**EXERCISE REQUIREMENTS:**
Restate, word for word, all of the material shown below.

**DATA:**
═══

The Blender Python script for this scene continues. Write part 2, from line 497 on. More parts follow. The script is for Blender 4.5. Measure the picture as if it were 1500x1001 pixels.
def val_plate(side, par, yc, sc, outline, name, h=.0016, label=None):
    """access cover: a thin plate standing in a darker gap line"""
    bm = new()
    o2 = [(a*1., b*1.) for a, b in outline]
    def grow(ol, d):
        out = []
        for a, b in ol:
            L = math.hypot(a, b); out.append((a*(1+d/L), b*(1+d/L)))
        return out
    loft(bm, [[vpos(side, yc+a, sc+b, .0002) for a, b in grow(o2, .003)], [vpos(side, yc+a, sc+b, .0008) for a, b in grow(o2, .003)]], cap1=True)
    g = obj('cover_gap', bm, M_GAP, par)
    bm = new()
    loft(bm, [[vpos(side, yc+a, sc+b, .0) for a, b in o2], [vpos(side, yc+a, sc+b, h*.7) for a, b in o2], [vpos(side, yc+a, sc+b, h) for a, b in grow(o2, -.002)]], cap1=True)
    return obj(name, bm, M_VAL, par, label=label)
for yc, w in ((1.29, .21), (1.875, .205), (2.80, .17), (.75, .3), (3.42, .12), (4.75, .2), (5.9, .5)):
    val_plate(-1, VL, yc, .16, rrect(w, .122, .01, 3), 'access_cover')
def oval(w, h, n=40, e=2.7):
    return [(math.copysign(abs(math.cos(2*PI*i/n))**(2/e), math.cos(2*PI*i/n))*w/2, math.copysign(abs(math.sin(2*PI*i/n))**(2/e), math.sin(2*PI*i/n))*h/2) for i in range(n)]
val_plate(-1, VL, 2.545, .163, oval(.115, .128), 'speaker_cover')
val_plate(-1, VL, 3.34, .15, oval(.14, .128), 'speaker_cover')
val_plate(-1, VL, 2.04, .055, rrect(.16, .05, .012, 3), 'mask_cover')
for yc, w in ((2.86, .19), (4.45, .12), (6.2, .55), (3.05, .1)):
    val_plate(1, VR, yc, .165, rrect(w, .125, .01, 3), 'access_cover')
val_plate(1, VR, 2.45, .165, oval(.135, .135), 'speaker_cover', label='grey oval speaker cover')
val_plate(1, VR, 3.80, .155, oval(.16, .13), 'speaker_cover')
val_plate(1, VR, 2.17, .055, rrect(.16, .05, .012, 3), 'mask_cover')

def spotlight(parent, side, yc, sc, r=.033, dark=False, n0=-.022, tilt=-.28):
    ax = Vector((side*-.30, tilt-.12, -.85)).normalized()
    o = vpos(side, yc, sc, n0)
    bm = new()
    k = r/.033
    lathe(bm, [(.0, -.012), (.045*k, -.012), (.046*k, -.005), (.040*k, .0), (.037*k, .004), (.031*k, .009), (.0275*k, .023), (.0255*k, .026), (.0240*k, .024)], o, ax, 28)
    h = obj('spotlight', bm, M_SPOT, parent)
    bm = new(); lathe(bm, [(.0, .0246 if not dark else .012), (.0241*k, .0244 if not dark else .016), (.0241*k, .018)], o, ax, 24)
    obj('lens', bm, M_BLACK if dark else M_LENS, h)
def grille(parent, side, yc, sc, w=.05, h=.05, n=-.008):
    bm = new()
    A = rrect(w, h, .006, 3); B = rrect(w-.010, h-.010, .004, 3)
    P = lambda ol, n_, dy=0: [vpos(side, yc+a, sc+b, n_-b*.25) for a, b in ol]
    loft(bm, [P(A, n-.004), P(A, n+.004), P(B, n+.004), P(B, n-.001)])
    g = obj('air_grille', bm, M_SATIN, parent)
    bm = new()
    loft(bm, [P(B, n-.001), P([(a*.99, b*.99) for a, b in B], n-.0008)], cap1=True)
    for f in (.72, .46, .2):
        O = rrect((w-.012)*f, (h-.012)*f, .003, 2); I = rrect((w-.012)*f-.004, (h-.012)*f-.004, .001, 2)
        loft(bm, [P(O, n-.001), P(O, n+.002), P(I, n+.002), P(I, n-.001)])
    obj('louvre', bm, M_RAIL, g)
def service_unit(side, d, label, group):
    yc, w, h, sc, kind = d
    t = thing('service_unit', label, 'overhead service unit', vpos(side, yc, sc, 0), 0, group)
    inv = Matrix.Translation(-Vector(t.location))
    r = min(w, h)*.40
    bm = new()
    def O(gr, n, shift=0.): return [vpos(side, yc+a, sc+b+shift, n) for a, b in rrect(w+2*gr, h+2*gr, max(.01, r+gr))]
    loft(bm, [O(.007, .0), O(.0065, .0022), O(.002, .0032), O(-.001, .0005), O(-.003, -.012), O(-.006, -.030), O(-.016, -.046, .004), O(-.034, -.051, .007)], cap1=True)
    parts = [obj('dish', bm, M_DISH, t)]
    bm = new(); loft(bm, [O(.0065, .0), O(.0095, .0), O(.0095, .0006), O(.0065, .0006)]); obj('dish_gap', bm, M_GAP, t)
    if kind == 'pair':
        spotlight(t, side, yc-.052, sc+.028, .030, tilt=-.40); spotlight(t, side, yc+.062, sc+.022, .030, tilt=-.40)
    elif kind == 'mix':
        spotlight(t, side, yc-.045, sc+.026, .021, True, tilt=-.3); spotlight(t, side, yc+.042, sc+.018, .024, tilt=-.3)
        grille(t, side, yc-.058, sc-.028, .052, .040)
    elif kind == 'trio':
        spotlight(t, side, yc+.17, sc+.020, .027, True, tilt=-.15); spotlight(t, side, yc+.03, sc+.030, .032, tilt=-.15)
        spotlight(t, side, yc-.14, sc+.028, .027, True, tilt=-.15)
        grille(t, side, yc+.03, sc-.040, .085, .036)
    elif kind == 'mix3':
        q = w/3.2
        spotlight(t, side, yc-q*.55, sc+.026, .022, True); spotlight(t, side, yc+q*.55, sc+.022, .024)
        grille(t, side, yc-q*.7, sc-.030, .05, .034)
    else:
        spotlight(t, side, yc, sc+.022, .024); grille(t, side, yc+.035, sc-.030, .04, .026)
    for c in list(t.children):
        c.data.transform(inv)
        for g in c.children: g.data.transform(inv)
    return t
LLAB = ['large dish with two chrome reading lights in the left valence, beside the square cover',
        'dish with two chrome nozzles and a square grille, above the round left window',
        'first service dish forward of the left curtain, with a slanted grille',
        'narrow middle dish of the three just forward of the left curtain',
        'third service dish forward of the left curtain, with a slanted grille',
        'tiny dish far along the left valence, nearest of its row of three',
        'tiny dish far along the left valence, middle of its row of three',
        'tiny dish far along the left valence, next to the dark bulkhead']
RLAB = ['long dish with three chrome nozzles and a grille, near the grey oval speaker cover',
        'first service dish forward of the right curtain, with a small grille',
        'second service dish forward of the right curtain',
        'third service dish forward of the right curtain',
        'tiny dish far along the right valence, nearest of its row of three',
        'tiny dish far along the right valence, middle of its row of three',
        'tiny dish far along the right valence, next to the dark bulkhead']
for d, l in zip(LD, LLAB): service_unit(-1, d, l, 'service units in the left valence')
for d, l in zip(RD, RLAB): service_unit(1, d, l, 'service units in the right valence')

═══

**WRITTEN SOLUTION:**
The Blender Python script for this scene continues. Write part 2, from line 497 on. More parts follow. The script is for Blender 4.5. Measure the picture as if it were 1500x1001 pixels.
def val_plate(side, par, yc, sc, outline, name, h=.0016, label=None):
    """access cover: a thin plate standing in a darker gap line"""
    bm = new()
    o2 = [(a*1., b*1.) for a, b in outline]
    def grow(ol, d):
        out = []
        for a, b in ol:
            L = math.hypot(a, b); out.append((a*(1+d/L), b*(1+d/L)))
        return out
    loft(bm, [[vpos(side, yc+a, sc+b, .0002) for a, b in grow(o2, .003)], [vpos(side, yc+a, sc+b, .0008) for a, b in grow(o2, .003)]], cap1=True)
    g = obj('cover_gap', bm, M_GAP, par)
    bm = new()
    loft(bm, [[vpos(side, yc+a, sc+b, .0) for a, b in o2], [vpos(side, yc+a, sc+b, h*.7) for a, b in o2], [vpos(side, yc+a, sc+b, h) for a, b in grow(o2, -.002)]], cap1=True)
    return obj(name, bm, M_VAL, par, label=label)
for yc, w in ((1.29, .21), (1.875, .205), (2.80, .17), (.75, .3), (3.42, .12), (4.75, .2), (5.9, .5)):
    val_plate(-1, VL, yc, .16, rrect(w, .122, .01, 3), 'access_cover')
def oval(w, h, n=40, e=2.7):
    return [(math.copysign(abs(math.cos(2*PI*i/n))**(2/e), math.cos(2*PI*i/n))*w/2, math.copysign(abs(math.sin(2*PI*i/n))**(2/e), math.sin(2*PI*i/n))*h/2) for i in range(n)]
val_plate(-1, VL, 2.545, .163, oval(.115, .128), 'speaker_cover')
val_plate(-1, VL, 3.34, .15, oval(.14, .128), 'speaker_cover')
val_plate(-1, VL, 2.04, .055, rrect(.16, .05, .012, 3), 'mask_cover')
for yc, w in ((2.86, .19), (4.45, .12), (6.2, .55), (3.05, .1)):
    val_plate(1, VR, yc, .165, rrect(w, .125, .01, 3), 'access_cover')
val_plate(1, VR, 2.45, .165, oval(.135, .135), 'speaker_cover', label='grey oval speaker cover')
val_plate(1, VR, 3.80, .155, oval(.16, .13), 'speaker_cover')
val_plate(1, VR, 2.17, .055, rrect(.16, .05, .012, 3), 'mask_cover')

def spotlight(parent, side, yc, sc, r=.033, dark=False, n0=-.022, tilt=-.28):
    ax = Vector((side*-.30, tilt-.12, -.85)).normalized()
    o = vpos(side, yc, sc, n0)
    bm = new()
    k = r/.033
    lathe(bm, [(.0, -.012), (.045*k, -.012), (.046*k, -.005), (.040*k, .0), (.037*k, .004), (.031*k, .009), (.0275*k, .023), (.0255*k, .026), (.0240*k, .024)], o, ax, 28)
    h = obj('spotlight', bm, M_SPOT, parent)
    bm = new(); lathe(bm, [(.0, .0246 if not dark else .012), (.0241*k, .0244 if not dark else .016), (.0241*k, .018)], o, ax, 24)
    obj('lens', bm, M_BLACK if dark else M_LENS, h)
def grille(parent, side, yc, sc, w=.05, h=.05, n=-.008):
    bm = new()
    A = rrect(w, h, .006, 3); B = rrect(w-.010, h-.010, .004, 3)
    P = lambda ol, n_, dy=0: [vpos(side, yc+a, sc+b, n_-b*.25) for a, b in ol]
    loft(bm, [P(A, n-.004), P(A, n+.004), P(B, n+.004), P(B, n-.001)])
    g = obj('air_grille', bm, M_SATIN, parent)
    bm = new()
    loft(bm, [P(B, n-.001), P([(a*.99, b*.99) for a, b in B], n-.0008)], cap1=True)
    for f in (.72, .46, .2):
        O = rrect((w-.012)*f, (h-.012)*f, .003, 2); I = rrect((w-.012)*f-.004, (h-.012)*f-.004, .001, 2)
        loft(bm, [P(O, n-.001), P(O, n+.002), P(I, n+.002), P(I, n-.001)])
    obj('louvre', bm, M_RAIL, g)
def service_unit(side, d, label, group):
    yc, w, h, sc, kind = d
    t = thing('service_unit', label, 'overhead service unit', vpos(side, yc, sc, 0), 0, group)
    inv = Matrix.Translation(-Vector(t.location))
    r = min(w, h)*.40
    bm = new()
    def O(gr, n, shift=0.): return [vpos(side, yc+a, sc+b+shift, n) for a, b in rrect(w+2*gr, h+2*gr, max(.01, r+gr))]
    loft(bm, [O(.007, .0), O(.0065, .0022), O(.002, .0032), O(-.001, .0005), O(-.003, -.012), O(-.006, -.030), O(-.016, -.046, .004), O(-.034, -.051, .007)], cap1=True)
    parts = [obj('dish', bm, M_DISH, t)]
    bm = new(); loft(bm, [O(.0065, .0), O(.0095, .0), O(.0095, .0006), O(.0065, .0006)]); obj('dish_gap', bm, M_GAP, t)
    if kind == 'pair':
        spotlight(t, side, yc-.052, sc+.028, .030, tilt=-.40); spotlight(t, side, yc+.062, sc+.022, .030, tilt=-.40)
    elif kind == 'mix':
        spotlight(t, side, yc-.045, sc+.026, .021, True, tilt=-.3); spotlight(t, side, yc+.042, sc+.018, .024, tilt=-.3)
        grille(t, side, yc-.058, sc-.028, .052, .040)
    elif kind == 'trio':
        spotlight(t, side, yc+.17, sc+.020, .027, True, tilt=-.15); spotlight(t, side, yc+.03, sc+.030, .032, tilt=-.15)
        spotlight(t, side, yc-.14, sc+.028, .027, True, tilt=-.15)
        grille(t, side, yc+.03, sc-.040, .085, .036)
    elif kind == 'mix3':
        q = w/3.2
        spotlight(t, side, yc-q*.55, sc+.026, .022, True); spotlight(t, side, yc+q*.55, sc+.022, .024)
        grille(t, side, yc-q*.7, sc-.030, .05, .034)
    else:
        spotlight(t, side, yc, sc+.022, .024); grille(t, side, yc+.035, sc-.030, .04, .026)
    for c in list(t.children):
        c.data.transform(inv)
        for g in c.children: g.data.transform(inv)
    return t
LLAB = ['large dish with two chrome reading lights in the left valence, beside the square cover',
        'dish with two chrome nozzles and a square grille, above the round left window',
        'first service dish forward of the left curtain, with a slanted grille',
        'narrow middle dish of the three just forward of the left curtain',
        'third service dish forward of the left curtain, with a slanted grille',
        'tiny dish far along the left valence, nearest of its row of three',
        'tiny dish far along the left valence, middle of its row of three',
        'tiny dish far along the left valence, next to the dark bulkhead']
RLAB = ['long dish with three chrome nozzles and a grille, near the grey oval speaker cover',
        'first service dish forward of the right curtain, with a small grille',
        'second service dish forward of the right curtain',
        'third service dish forward of the right curtain',
        'tiny dish far along the right valence, nearest of its row of three',
        'tiny dish far along the right valence, middle of its row of three',
        'tiny dish far along the right valence, next to the dark bulkhead']
for d, l in zip(LD, LLAB): service_unit(-1, d, l, 'service units in the left valence')
for d, l in zip(RD, RLAB): service_unit(1, d, l, 'service units in the right valence')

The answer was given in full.